▸ AIM OF THE EXERCISE: Copy all of the material word for word, except for the pictures.

═════ INFORMATION PROVIDED ═════

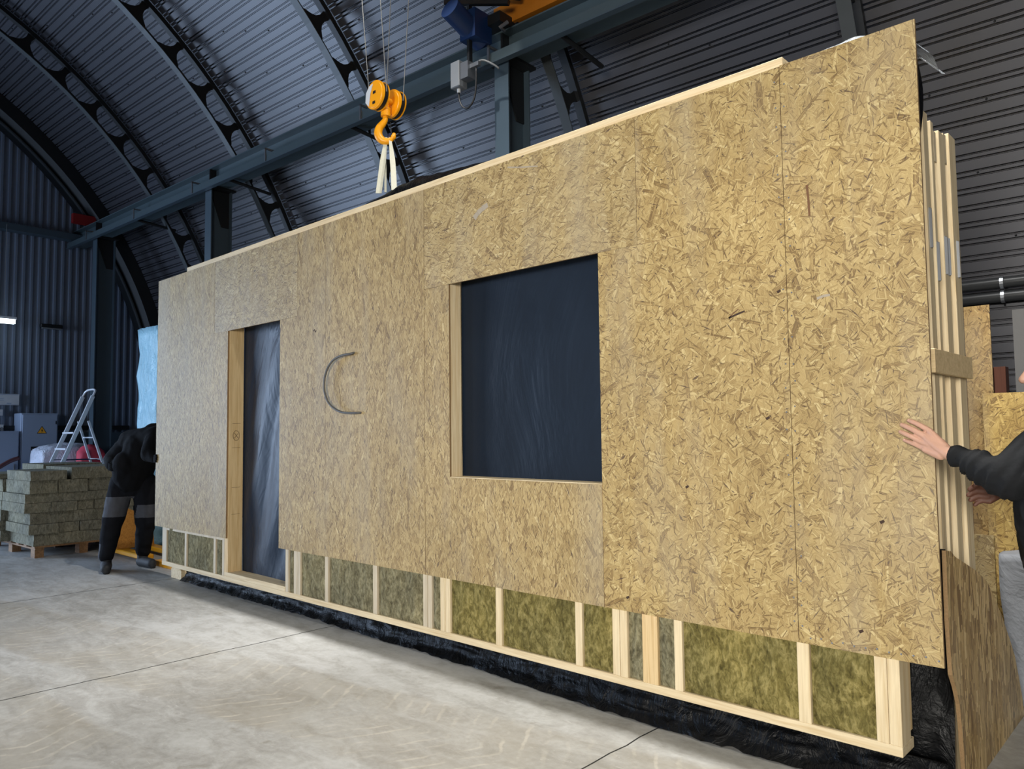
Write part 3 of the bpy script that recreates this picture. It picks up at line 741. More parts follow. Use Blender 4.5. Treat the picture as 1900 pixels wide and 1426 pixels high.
MB().box((-4.95, 5.34, 5.40), (-4.70, 5.56, 5.50), H).build('gearbox', 'black_steel', t)
MB().beam(H(-5.2, 5.1, 5.66), H(-4.55, 5.30, 5.50), .05, .045).beam(H(-4.95, 5.12, 5.72), H(-4.50, 5.42, 5.58), .04, .05).build('collector_arm', 'black_steel', t)
MB().tube([H(-4.62, 5.36, 5.36), H(-4.66, 5.30, 5.30), H(-4.70, 5.40, 5.32)], .018, 8).build('collector_head', 'galvanized', t)
MB().box((-4.7, 3.1, 5.95), (-4.0, 3.8, 6.35), H).build('trolley', 'crane_orange', t)
t = thing('pendant_cable_box', H(-5.05, 5.2, 4.8), 'grey electric box hung on a black rod in front of the crane beam', 'electric box')
MB().beam(H(-4.97, 5.2, 5.66), H(-4.97, 5.2, 4.98), .045, .03, AH).build('rod', 'black_steel', t)
MB().box((-5.18, 5.14, 4.80), (-5.06, 5.26, 5.06), H).build('box', 'grey_plastic', t, bevel=.008)
MB().box((-5.05, 5.15, 4.86), (-4.95, 5.25, 5.02), H).box((-4.95, 5.18, 4.95), (-4.84, 5.22, 4.99), H).build('bracket', 'galvanized', t)
MB().tube([H(-5.12, 5.2, 4.80), H(-5.12, 5.2, 4.765)], .018, 10).build('cable_gland', 'white_plastic', t)
MB().tube(smooth_path([H(-5.12, 5.2, 4.77), H(-5.11, 5.2, 4.68), H(-5.06, 5.2, 4.60), H(-4.99, 5.2, 4.58), H(-4.92, 5.2, 4.64), H(-4.89, 5.2, 4.76), H(-4.885, 5.2, 4.94)]), .009, 8).build('loop_cable', 'black_rubber', t, smooth=True)
MB().tube(smooth_path([H(-4.98, 5.2, 4.93), H(-4.92, 5.21, 4.985), H(-4.82, 5.22, 5.0), H(-4.72, 5.26, 4.94), H(-4.68, 5.3, 4.90)]), .010, 8).build('tail_cable', 'cable_grey', t, smooth=True)

# ---- webbing slings
def ribbon(p, q, wd, n=14, bow=0, name='lifting_sling', lab='', tw=0):
    p = Vector(p); q = Vector(q); d = (q - p); mb = MB(); vs = []; fs = []
    sdv = Vector((.66, .75, 0)).normalized()
    for i in range(n + 1):
        t_ = i / n; c = p + d * t_ + sdv * bow * math.sin(math.pi * t_); ww = wd * (.45 + .55 * min(1, t_ * 2.5)) / 2
        th = Vector((.75, -.66, 0)) * .003; rot = Matrix.Rotation(tw * (1 - t_), 3, 'Z')
        s2 = rot @ sdv
        vs += [c - s2 * ww - th, c + s2 * ww - th, c + s2 * ww + th, c - s2 * ww + th]
    for i in range(n):
        for j in range(4): fs.append((i * 4 + j, i * 4 + (j + 1) % 4, (i + 1) * 4 + (j + 1) % 4, (i + 1) * 4 + j))
    fs += [(0, 1, 2, 3), (n * 4 + 3, n * 4 + 2, n * 4 + 1, n * 4)]
    mb.add(vs, fs); o = mb.build(name, 'webbing', smooth=False); tag(o, lab, 'sling', 'white webbing slings'); return o
ribbon((-4.455, 3.42, 3.64), (-4.52, 3.40, 3.23), .044, lab='white webbing sling leg going down left from the crane hook')
ribbon((-4.43, 3.435, 3.64), (-4.355, 3.415, 3.22), .040, bow=.006, lab='white webbing sling leg going down right from the crane hook', tw=.5)
ribbon((-4.475, 3.43, 3.61), (-4.49, 3.44, 3.24), .016, lab='narrow white webbing strand close behind the left sling leg', tw=1.0)
o = MB().box((-4.452, 3.425, 3.640), (-4.415, 3.455, 3.668)).build('blue_tag', 'motor_blue', bevel=.004); tag(o, 'small blue label sewn on the sling inside the hook', 'label')

# ================================================================== RIGHT SIDE
# upright frames packed behind the panel end
FR = [(3.545, 3.632, 2.815, 2.387, 'rightmost frame but nearest to the strand board'), (3.640, 3.678, 2.822, None, ''), (3.684, 3.734, 2.807, 2.26, ''), (3.740, 3.784, 2.797, None, ''),
      (3.792, 3.920, 2.803, 2.31, ''), (3.930, 4.095, 2.83, 2.32, '')]
ordn = ('first', 'second', 'third', 'fourth', 'fifth', 'rightmost')
for i, (ya, yb, zt, cl, _) in enumerate(FR):
    t = thing('ladder_frame', (-1.6, (ya + yb) / 2, 0), '%s of the upright timber frames packed behind the panel end' % ordn[i], 'timber frame', 'upright timber frames behind the panel end')
    x1 = -.90 - .006 * (i % 2); mt = ('pine_z', 'pine_grey')[i in (1, 3)]
    wd_ = yb - ya; yi = ya + wd_ * (.30 if wd_ > .1 else .16)
    x1 = -.90 - (0, .016, .004, .02, .006, 0)[i]
    MB().box((x1 - .045, yi, 0), (x1, yb - .004, zt - .0)).build('stud', mt, t, bevel=.0015)
    MB().box((-2.4, yi, zt - .045), (x1 - .045, yb - .004, zt)).build('top_rail', 'pine_x', t, bevel=.0015)
    MB().box((-2.4, yi, 0), (x1 - .045, yb - .004, .045)).build('bottom_rail', 'pine_x', t)
    MB().box((-2.4, yi, .045), (-2.355, yb - .004, zt - .045)).build('stud', 'pine_z', t)
    MB().box((-2.38, ya, .02), (x1 - .030, yi, zt - (.10 if i != 5 else .16))).build('sheathing', 'osb_brown', t)
    if i in (4, 5): MB().box((x1 - .06, ya, zt - .15), (x1 - .012, yi - .002, zt - .01)).build('end_block', 'pine_grey', t)
    if cl:
        ym = (yi + yb) / 2
        for dy in ((-.022, .022) if i == 4 else (0,)):
            MB().box((x1, ym + dy - .010, cl - .17), (x1 + .004, ym + dy + .010, cl + .005)).box((x1, ym + dy - .014, cl - .17), (x1 + .012, ym + dy - .010, cl)).build('metal_clip', 'galvanized', t)
o = MB().box((-.894, 3.475, 1.675), (-.874, 4.10, 1.775)).build('cross_board', 'pine_brown', bevel=.002); tag(o, 'short flat board nailed across the packed timber frames', 'board')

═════

▸ ANSWER TO THE PROBLEM:
Write part 3 of the bpy script that recreates this picture. It picks up at line 741. More parts follow. Use Blender 4.5. Treat the picture as 1900 pixels wide and 1426 pixels high.
MB().box((-4.95, 5.34, 5.40), (-4.70, 5.56, 5.50), H).build('gearbox', 'black_steel', t)
MB().beam(H(-5.2, 5.1, 5.66), H(-4.55, 5.30, 5.50), .05, .045).beam(H(-4.95, 5.12, 5.72), H(-4.50, 5.42, 5.58), .04, .05).build('collector_arm', 'black_steel', t)
MB().tube([H(-4.62, 5.36, 5.36), H(-4.66, 5.30, 5.30), H(-4.70, 5.40, 5.32)], .018, 8).build('collector_head', 'galvanized', t)
MB().box((-4.7, 3.1, 5.95), (-4.0, 3.8, 6.35), H).build('trolley', 'crane_orange', t)
t = thing('pendant_cable_box', H(-5.05, 5.2, 4.8), 'grey electric box hung on a black rod in front of the crane beam', 'electric box')
MB().beam(H(-4.97, 5.2, 5.66), H(-4.97, 5.2, 4.98), .045, .03, AH).build('rod', 'black_steel', t)
MB().box((-5.18, 5.14, 4.80), (-5.06, 5.26, 5.06), H).build('box', 'grey_plastic', t, bevel=.008)
MB().box((-5.05, 5.15, 4.86), (-4.95, 5.25, 5.02), H).box((-4.95, 5.18, 4.95), (-4.84, 5.22, 4.99), H).build('bracket', 'galvanized', t)
MB().tube([H(-5.12, 5.2, 4.80), H(-5.12, 5.2, 4.765)], .018, 10).build('cable_gland', 'white_plastic', t)
MB().tube(smooth_path([H(-5.12, 5.2, 4.77), H(-5.11, 5.2, 4.68), H(-5.06, 5.2, 4.60), H(-4.99, 5.2, 4.58), H(-4.92, 5.2, 4.64), H(-4.89, 5.2, 4.76), H(-4.885, 5.2, 4.94)]), .009, 8).build('loop_cable', 'black_rubber', t, smooth=True)
MB().tube(smooth_path([H(-4.98, 5.2, 4.93), H(-4.92, 5.21, 4.985), H(-4.82, 5.22, 5.0), H(-4.72, 5.26, 4.94), H(-4.68, 5.3, 4.90)]), .010, 8).build('tail_cable', 'cable_grey', t, smooth=True)

# ---- webbing slings
def ribbon(p, q, wd, n=14, bow=0, name='lifting_sling', lab='', tw=0):
    p = Vector(p); q = Vector(q); d = (q - p); mb = MB(); vs = []; fs = []
    sdv = Vector((.66, .75, 0)).normalized()
    for i in range(n + 1):
        t_ = i / n; c = p + d * t_ + sdv * bow * math.sin(math.pi * t_); ww = wd * (.45 + .55 * min(1, t_ * 2.5)) / 2
        th = Vector((.75, -.66, 0)) * .003; rot = Matrix.Rotation(tw * (1 - t_), 3, 'Z')
        s2 = rot @ sdv
        vs += [c - s2 * ww - th, c + s2 * ww - th, c + s2 * ww + th, c - s2 * ww + th]
    for i in range(n):
        for j in range(4): fs.append((i * 4 + j, i * 4 + (j + 1) % 4, (i + 1) * 4 + (j + 1) % 4, (i + 1) * 4 + j))
    fs += [(0, 1, 2, 3), (n * 4 + 3, n * 4 + 2, n * 4 + 1, n * 4)]
    mb.add(vs, fs); o = mb.build(name, 'webbing', smooth=False); tag(o, lab, 'sling', 'white webbing slings'); return o
ribbon((-4.455, 3.42, 3.64), (-4.52, 3.40, 3.23), .044, lab='white webbing sling leg going down left from the crane hook')
ribbon((-4.43, 3.435, 3.64), (-4.355, 3.415, 3.22), .040, bow=.006, lab='white webbing sling leg going down right from the crane hook', tw=.5)
ribbon((-4.475, 3.43, 3.61), (-4.49, 3.44, 3.24), .016, lab='narrow white webbing strand close behind the left sling leg', tw=1.0)
o = MB().box((-4.452, 3.425, 3.640), (-4.415, 3.455, 3.668)).build('blue_tag', 'motor_blue', bevel=.004); tag(o, 'small blue label sewn on the sling inside the hook', 'label')

# ================================================================== RIGHT SIDE
# upright frames packed behind the panel end
FR = [(3.545, 3.632, 2.815, 2.387, 'rightmost frame but nearest to the strand board'), (3.640, 3.678, 2.822, None, ''), (3.684, 3.734, 2.807, 2.26, ''), (3.740, 3.784, 2.797, None, ''),
      (3.792, 3.920, 2.803, 2.31, ''), (3.930, 4.095, 2.83, 2.32, '')]
ordn = ('first', 'second', 'third', 'fourth', 'fifth', 'rightmost')
for i, (ya, yb, zt, cl, _) in enumerate(FR):
    t = thing('ladder_frame', (-1.6, (ya + yb) / 2, 0), '%s of the upright timber frames packed behind the panel end' % ordn[i], 'timber frame', 'upright timber frames behind the panel end')
    x1 = -.90 - .006 * (i % 2); mt = ('pine_z', 'pine_grey')[i in (1, 3)]
    wd_ = yb - ya; yi = ya + wd_ * (.30 if wd_ > .1 else .16)
    x1 = -.90 - (0, .016, .004, .02, .006, 0)[i]
    MB().box((x1 - .045, yi, 0), (x1, yb - .004, zt - .0)).build('stud', mt, t, bevel=.0015)
    MB().box((-2.4, yi, zt - .045), (x1 - .045, yb - .004, zt)).build('top_rail', 'pine_x', t, bevel=.0015)
    MB().box((-2.4, yi, 0), (x1 - .045, yb - .004, .045)).build('bottom_rail', 'pine_x', t)
    MB().box((-2.4, yi, .045), (-2.355, yb - .004, zt - .045)).build('stud', 'pine_z', t)
    MB().box((-2.38, ya, .02), (x1 - .030, yi, zt - (.10 if i != 5 else .16))).build('sheathing', 'osb_brown', t)
    if i in (4, 5): MB().box((x1 - .06, ya, zt - .15), (x1 - .012, yi - .002, zt - .01)).build('end_block', 'pine_grey', t)
    if cl:
        ym = (yi + yb) / 2
        for dy in ((-.022, .022) if i == 4 else (0,)):
            MB().box((x1, ym + dy - .010, cl - .17), (x1 + .004, ym + dy + .010, cl + .005)).box((x1, ym + dy - .014, cl - .17), (x1 + .012, ym + dy - .010, cl)).build('metal_clip', 'galvanized', t)
o = MB().box((-.894, 3.475, 1.675), (-.874, 4.10, 1.775)).build('cross_board', 'pine_brown', bevel=.002); tag(o, 'short flat board nailed across the packed timber frames', 'board')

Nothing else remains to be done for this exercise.